転売経験とDJ経験から浮かび上がったサイト構想

 Dolls Killはサウジ・リン氏とボビー・ファラッヒー氏というカップル(現在は夫婦)によって創業された。


サウジ・リン氏(左)、ボビー・ファラッヒー氏

 ファラッヒー氏は1997年にMultivisionというテレビ放送のモニタリングサービスを提供する会社を設立したが、2005年には会社を売却して次にチャレンジすることを探していた。ちょうどそのとき、とあるパーティーにてEDM(エレクトロニック・ダンス・ミュージック)のDJとして活躍するリン氏との出逢いを果たす。

 この頃のリン氏はDJとして米国中を旅していた。ところがDJだけでは充分な稼ぎが得られなかったため、ファッションセンスを生かして服を転売することで生活費をまかなっていたという。

 ファラッヒー氏は彼女の転売の仕方を知って、「どうすればそんなことができるんだ?」と驚いた。彼女はeBayで5ドルのアイテムを買って、その品を100ドルで転売する、というような離れ業をやってのけていたのだ。このことを知って以来、ファラッヒー氏はリン氏のビジネスの手腕に興味を抱くようになった。

 リン氏の強みは「目利きの良さ」にあった。DJをやっているときにも「その服どこで買ったの? 教えて!」と観客からさかんに言われるなど人を引きつけるアイテムを探り当てる能力があり、なかなか人目に触れない、良さそうなアイテムを発掘しては、それを転売することで利益を得ていたという。

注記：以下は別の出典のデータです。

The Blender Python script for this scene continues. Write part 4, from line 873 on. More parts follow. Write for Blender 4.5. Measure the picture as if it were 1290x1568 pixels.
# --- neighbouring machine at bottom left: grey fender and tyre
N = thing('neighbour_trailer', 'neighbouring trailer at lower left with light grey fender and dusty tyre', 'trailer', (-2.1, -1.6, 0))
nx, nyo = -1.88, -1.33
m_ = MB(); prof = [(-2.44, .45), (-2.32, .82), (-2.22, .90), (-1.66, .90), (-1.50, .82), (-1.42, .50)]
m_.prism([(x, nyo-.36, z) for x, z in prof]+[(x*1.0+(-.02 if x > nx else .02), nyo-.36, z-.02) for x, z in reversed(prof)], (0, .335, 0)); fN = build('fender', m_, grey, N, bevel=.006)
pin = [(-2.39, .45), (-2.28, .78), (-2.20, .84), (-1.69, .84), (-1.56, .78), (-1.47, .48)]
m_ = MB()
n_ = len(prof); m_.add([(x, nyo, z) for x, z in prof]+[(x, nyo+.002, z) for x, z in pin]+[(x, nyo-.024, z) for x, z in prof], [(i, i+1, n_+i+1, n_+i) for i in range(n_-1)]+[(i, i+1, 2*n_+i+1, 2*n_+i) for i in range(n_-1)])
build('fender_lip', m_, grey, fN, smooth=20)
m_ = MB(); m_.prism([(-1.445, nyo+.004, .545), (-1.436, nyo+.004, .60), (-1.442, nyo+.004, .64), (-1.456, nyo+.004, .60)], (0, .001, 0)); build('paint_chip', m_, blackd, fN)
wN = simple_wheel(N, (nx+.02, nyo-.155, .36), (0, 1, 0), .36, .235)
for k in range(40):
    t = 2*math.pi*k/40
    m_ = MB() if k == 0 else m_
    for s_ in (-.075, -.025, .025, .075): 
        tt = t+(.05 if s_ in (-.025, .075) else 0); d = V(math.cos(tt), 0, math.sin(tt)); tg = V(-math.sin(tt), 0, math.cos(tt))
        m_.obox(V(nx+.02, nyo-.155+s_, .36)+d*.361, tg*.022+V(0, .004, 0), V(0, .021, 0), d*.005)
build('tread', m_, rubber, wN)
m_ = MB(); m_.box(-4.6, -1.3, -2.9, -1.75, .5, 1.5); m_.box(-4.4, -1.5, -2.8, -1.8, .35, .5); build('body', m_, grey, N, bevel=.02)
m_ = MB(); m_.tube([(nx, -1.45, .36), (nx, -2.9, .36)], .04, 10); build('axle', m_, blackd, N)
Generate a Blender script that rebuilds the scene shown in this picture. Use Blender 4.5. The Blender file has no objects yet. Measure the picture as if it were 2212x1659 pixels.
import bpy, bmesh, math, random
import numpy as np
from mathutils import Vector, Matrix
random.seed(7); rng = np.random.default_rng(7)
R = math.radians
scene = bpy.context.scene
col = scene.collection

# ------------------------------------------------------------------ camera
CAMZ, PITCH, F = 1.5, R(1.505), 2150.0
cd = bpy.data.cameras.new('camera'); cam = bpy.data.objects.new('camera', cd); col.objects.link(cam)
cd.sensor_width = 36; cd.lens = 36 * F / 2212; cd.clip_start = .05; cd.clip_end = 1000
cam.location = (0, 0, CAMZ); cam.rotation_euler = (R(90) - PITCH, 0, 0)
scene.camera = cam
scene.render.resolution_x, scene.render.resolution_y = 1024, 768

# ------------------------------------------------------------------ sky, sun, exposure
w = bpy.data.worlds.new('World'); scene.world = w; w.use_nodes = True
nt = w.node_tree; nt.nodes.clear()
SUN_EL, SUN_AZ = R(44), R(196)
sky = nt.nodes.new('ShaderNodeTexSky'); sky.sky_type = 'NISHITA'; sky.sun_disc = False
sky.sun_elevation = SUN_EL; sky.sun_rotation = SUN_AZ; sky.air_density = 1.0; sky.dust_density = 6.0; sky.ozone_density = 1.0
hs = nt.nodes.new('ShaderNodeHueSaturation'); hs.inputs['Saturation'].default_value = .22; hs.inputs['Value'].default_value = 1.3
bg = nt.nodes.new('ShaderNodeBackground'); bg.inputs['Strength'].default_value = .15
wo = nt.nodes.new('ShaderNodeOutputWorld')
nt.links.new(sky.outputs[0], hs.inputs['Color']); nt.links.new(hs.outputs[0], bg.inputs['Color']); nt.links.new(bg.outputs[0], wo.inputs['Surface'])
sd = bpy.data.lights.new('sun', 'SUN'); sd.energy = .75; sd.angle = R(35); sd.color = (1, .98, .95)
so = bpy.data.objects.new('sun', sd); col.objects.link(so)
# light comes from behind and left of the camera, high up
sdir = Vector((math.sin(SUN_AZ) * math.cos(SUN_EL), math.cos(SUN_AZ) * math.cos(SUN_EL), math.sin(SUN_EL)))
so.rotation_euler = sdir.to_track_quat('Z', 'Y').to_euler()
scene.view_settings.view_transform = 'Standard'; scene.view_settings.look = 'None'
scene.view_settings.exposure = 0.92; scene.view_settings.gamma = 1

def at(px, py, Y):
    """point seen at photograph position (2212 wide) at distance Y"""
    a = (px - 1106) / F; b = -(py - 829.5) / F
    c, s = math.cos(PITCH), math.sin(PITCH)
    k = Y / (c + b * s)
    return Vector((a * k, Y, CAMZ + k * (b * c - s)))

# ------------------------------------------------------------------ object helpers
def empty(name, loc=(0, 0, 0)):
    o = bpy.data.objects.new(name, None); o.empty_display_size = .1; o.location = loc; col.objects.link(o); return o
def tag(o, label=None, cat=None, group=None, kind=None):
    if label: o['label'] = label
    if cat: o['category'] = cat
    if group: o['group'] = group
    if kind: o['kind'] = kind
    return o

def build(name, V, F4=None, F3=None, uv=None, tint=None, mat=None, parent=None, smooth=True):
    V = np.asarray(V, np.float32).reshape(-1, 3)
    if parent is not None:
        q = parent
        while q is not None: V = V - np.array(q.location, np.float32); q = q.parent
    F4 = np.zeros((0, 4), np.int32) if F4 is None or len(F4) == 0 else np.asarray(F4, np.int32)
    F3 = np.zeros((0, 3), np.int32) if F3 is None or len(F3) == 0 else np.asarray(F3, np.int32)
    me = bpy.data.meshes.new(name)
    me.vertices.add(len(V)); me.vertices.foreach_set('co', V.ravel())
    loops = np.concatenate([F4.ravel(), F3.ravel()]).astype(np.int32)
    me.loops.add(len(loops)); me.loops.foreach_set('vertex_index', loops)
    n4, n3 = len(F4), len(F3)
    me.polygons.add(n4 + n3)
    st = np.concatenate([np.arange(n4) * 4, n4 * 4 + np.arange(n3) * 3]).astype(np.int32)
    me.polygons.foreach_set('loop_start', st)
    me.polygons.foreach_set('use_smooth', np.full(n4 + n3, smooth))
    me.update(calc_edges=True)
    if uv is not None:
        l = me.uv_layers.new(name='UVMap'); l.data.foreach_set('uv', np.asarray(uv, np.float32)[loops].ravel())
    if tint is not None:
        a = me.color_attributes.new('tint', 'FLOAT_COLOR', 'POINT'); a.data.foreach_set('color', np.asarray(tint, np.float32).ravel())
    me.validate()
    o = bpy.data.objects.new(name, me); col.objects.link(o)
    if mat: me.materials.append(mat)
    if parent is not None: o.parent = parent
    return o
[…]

 こうしたリン氏のセンスに惚れ込んだファラッヒー氏は、一緒にオンラインストアを始めることを持ちかけた。リン氏もこの申し出を受け入れ、まずはキツネのしっぽのキーチェーンをアジアの工場に依頼して製造してもらい、2人の住むアパートを在庫の保管場所にして商品を売り始める。

 この商品が人気を得ると、現在のような「これまでのありきたりのサイトでは扱っていないような」センス溢れる衣服を手掛けるようになった。なお衣服のほとんどはリン氏が調達し、ファラッヒー氏はサイトの管理などをしているとのことだ。